In Argentine Tango, the dance is completely made up on the spot, geared to not just the music, but the partner, and the situation around the dancers on the floor…
It is a conversation, a language, and can be composed of simple koves – words – (if the dancers are learning), or be a complex poetry in motion.
My young lad has a good sense of rhythm and when we put the saddle on him last week, for the first time, he seemed to enjoy the feel/sound of the pannels flapping as he moved.
I think I am going to play Argentine tango for him next session!
Andrea relates the lead and follow aspects of Argentine Tango so well. It is a great analogy. Thanks Carole.
I , too, hate it when I hear someone describe their horse as “lazy.” That is such a HUMAN construct. Thank you for including some ideas for groundwork with this as I am not in the saddle these days. … just another really meaningful post.

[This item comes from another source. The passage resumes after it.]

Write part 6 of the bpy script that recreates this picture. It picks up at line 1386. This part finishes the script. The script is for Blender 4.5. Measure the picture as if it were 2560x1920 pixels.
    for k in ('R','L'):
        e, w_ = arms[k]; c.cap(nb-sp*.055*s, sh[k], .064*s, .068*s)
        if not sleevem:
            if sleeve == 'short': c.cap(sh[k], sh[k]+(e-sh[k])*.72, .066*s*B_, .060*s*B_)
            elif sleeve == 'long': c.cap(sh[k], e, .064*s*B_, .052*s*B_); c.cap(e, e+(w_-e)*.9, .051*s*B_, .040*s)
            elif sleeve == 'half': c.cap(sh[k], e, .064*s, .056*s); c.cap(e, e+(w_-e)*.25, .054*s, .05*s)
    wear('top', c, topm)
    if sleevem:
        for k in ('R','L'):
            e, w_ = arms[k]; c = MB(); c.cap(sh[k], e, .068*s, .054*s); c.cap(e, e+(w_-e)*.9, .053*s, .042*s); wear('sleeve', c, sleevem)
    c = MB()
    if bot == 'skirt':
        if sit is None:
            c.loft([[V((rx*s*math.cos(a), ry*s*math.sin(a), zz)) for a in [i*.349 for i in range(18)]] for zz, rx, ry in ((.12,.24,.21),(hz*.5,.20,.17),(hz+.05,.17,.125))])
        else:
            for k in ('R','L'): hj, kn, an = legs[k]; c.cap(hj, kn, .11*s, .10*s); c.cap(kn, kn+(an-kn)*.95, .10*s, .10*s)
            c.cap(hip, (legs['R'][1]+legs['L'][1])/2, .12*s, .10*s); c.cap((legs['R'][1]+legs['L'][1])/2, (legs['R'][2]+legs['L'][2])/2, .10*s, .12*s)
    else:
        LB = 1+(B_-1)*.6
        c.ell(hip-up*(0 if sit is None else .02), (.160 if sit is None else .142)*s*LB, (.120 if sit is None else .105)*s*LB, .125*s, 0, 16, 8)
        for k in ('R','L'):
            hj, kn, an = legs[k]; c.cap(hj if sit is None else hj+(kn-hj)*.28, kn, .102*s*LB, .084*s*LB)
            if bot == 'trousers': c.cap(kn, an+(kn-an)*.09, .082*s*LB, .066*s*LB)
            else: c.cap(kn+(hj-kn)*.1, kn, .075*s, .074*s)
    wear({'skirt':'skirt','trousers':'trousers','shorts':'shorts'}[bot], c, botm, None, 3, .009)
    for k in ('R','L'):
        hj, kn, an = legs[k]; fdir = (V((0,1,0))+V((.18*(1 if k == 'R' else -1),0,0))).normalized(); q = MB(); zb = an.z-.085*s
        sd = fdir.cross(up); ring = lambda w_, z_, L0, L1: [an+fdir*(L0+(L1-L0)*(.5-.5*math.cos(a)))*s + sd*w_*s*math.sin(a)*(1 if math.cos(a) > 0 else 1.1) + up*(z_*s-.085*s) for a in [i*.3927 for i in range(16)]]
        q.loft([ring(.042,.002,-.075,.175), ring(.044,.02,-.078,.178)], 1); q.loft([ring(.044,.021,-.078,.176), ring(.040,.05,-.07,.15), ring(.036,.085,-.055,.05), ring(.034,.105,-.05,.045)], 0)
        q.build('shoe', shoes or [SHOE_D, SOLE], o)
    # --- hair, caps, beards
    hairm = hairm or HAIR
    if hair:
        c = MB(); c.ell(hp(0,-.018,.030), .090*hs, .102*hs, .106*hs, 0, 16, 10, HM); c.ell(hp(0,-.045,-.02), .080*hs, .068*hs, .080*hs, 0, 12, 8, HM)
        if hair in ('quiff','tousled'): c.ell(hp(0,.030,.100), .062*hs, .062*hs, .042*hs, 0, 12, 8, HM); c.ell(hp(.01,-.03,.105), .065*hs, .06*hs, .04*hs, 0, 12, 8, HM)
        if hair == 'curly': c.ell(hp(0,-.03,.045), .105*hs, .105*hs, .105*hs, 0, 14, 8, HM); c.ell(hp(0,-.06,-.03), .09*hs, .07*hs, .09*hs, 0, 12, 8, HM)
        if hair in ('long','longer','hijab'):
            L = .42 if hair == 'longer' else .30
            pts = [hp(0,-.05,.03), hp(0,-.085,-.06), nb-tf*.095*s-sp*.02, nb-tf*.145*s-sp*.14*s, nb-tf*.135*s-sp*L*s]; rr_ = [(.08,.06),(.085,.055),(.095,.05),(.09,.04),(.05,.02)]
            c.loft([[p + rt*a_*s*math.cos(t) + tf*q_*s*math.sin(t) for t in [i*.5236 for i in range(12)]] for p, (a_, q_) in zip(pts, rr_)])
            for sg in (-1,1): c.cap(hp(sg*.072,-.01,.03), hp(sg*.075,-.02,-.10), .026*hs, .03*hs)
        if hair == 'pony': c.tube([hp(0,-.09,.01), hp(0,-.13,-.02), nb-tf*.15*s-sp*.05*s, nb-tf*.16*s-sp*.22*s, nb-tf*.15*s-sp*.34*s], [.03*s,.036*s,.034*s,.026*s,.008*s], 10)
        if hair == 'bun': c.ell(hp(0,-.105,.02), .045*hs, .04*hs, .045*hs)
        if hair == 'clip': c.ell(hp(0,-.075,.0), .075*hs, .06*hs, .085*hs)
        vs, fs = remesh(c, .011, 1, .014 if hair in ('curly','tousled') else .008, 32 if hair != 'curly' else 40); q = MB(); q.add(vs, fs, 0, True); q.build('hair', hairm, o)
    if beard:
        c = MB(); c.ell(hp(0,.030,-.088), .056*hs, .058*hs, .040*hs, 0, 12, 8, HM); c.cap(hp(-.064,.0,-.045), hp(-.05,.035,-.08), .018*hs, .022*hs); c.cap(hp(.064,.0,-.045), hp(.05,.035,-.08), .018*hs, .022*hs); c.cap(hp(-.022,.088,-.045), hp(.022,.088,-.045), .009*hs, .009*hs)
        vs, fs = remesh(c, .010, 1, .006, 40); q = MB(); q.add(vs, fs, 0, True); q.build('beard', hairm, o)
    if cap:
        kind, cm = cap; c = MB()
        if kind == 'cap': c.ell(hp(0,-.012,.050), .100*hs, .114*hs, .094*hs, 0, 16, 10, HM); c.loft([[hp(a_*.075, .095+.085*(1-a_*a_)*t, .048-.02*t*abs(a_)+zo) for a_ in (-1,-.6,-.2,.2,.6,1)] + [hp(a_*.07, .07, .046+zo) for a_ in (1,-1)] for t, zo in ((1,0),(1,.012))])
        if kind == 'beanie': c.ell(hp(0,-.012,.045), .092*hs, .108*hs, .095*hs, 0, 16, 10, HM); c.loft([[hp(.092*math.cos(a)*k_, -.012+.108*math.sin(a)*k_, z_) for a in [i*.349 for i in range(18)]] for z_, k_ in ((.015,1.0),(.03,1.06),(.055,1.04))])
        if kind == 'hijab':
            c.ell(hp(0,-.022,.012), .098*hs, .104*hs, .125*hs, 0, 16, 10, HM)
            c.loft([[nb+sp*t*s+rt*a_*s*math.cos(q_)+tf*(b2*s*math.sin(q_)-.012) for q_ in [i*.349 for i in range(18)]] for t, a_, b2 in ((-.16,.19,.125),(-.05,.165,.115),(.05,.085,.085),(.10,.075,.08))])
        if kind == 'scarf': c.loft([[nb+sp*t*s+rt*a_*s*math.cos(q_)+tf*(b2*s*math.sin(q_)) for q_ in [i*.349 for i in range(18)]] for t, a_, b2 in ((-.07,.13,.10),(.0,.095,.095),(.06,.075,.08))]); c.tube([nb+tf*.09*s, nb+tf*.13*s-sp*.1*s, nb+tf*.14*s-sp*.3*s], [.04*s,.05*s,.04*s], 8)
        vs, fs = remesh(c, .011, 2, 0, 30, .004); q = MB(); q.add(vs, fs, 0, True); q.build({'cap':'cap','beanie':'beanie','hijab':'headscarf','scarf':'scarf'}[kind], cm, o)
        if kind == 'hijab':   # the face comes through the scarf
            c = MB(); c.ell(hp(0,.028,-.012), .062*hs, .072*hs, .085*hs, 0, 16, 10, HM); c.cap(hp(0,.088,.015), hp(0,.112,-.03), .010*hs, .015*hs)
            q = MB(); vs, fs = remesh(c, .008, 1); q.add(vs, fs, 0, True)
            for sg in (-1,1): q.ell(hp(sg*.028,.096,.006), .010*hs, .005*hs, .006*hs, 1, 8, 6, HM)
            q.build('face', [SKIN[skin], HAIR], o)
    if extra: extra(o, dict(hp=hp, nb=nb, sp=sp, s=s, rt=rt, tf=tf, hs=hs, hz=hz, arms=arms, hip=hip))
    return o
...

Thank you !
Great post! I lent a friend my horse who generally has a very free and fast walk, being a Morgan. I led with my other horse who normally has a slower walk, hoping to slow her horse down a bit since she seemed a bit fearful, even though she used to hunter jump. She never let go pressure on the hackamore, in spite of me telling her she was cuing him to stop while asking him to go with her feet. I think sometimes people are scared to let go; to feel that swinging movement and free energy. So sad.
Horse can’t pull if you give him nothing to pull on. Are the horses about us to show us not to be such control freaks?